= Directive =
Your task is to copy the lines between the line containing "Write a Blender" and the line containing "from mathutils import Vector", counting both of those lines, and to emit nothing more.

= Records to use =
☆ ☆ ☆ ☆

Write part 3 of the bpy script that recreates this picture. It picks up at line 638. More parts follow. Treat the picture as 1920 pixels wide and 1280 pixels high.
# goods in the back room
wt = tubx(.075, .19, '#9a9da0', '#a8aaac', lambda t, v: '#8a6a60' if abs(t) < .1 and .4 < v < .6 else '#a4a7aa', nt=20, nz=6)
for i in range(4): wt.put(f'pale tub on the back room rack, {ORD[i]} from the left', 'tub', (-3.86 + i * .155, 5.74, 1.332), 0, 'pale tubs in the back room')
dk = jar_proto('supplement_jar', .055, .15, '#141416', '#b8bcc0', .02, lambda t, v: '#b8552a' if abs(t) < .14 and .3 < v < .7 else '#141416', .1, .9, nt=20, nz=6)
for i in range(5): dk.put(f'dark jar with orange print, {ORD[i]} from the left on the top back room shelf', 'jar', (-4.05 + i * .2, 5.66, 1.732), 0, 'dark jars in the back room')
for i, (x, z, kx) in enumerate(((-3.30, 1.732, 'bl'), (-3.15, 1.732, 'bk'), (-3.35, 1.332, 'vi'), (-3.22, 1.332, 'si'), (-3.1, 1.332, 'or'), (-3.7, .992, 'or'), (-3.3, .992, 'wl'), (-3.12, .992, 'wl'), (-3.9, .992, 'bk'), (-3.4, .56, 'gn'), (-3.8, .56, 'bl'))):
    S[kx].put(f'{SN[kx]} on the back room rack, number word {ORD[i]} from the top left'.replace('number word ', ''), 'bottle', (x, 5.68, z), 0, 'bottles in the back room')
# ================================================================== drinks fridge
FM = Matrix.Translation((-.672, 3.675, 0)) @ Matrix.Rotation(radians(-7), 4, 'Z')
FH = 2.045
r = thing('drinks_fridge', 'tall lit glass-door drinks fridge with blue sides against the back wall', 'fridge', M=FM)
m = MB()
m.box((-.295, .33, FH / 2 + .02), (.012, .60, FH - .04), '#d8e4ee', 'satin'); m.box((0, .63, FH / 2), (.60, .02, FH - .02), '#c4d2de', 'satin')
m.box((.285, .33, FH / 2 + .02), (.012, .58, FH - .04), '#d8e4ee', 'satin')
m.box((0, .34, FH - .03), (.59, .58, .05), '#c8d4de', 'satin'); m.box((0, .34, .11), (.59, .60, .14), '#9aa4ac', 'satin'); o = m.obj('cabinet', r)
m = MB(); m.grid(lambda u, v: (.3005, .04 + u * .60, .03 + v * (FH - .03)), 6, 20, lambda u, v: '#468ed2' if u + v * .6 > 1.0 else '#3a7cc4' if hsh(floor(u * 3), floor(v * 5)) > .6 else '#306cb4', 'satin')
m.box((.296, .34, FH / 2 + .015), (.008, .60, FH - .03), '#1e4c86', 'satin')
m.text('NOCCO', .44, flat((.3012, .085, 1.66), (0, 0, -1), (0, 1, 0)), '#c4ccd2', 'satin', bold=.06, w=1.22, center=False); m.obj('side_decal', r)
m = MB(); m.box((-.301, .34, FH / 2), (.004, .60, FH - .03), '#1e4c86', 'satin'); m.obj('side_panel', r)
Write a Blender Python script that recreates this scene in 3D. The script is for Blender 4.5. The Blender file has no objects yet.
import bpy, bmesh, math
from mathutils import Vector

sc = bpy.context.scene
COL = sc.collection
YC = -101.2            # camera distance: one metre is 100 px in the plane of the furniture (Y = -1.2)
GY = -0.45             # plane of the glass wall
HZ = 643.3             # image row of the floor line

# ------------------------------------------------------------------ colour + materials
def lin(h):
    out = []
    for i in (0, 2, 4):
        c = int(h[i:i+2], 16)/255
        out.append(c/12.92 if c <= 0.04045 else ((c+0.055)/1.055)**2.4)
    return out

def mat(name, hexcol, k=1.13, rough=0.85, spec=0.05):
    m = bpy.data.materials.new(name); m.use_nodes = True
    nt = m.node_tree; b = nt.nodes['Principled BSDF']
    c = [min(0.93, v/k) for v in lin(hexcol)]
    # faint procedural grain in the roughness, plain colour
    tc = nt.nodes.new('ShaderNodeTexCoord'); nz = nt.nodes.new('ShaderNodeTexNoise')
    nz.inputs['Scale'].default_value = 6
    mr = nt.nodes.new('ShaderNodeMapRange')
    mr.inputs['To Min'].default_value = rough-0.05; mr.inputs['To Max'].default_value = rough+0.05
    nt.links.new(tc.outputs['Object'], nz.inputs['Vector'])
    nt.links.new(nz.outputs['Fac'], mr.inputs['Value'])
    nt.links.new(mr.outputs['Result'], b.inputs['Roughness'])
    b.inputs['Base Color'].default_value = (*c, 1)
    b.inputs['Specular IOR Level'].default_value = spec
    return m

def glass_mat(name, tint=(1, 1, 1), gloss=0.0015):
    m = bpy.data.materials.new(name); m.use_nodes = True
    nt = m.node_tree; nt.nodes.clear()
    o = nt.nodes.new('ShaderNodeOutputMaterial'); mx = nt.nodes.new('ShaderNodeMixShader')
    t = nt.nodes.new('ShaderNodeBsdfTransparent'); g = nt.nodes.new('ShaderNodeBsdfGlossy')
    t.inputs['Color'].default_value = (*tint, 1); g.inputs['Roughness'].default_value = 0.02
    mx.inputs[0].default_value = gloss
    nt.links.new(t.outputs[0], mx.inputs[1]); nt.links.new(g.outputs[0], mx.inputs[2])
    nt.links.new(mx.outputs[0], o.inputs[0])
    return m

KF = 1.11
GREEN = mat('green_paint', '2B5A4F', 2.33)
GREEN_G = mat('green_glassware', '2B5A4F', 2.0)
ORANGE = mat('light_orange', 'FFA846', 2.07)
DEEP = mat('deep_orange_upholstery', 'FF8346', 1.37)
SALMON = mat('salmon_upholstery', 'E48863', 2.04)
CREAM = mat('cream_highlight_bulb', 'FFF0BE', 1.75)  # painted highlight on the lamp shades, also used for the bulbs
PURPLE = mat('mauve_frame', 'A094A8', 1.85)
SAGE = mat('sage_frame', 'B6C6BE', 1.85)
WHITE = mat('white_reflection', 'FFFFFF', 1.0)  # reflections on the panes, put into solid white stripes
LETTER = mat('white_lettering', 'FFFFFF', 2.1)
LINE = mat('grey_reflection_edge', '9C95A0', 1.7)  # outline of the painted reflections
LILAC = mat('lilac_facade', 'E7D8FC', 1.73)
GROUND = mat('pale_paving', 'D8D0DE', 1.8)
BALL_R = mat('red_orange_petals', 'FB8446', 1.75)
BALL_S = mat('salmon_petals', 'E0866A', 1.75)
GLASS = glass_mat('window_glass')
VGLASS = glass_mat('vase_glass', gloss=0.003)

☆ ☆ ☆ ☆

= Solution for this task =
Write a Blender Python script that recreates this scene in 3D. The script is for Blender 4.5. The Blender file has no objects yet.
import bpy, bmesh, math
from mathutils import Vector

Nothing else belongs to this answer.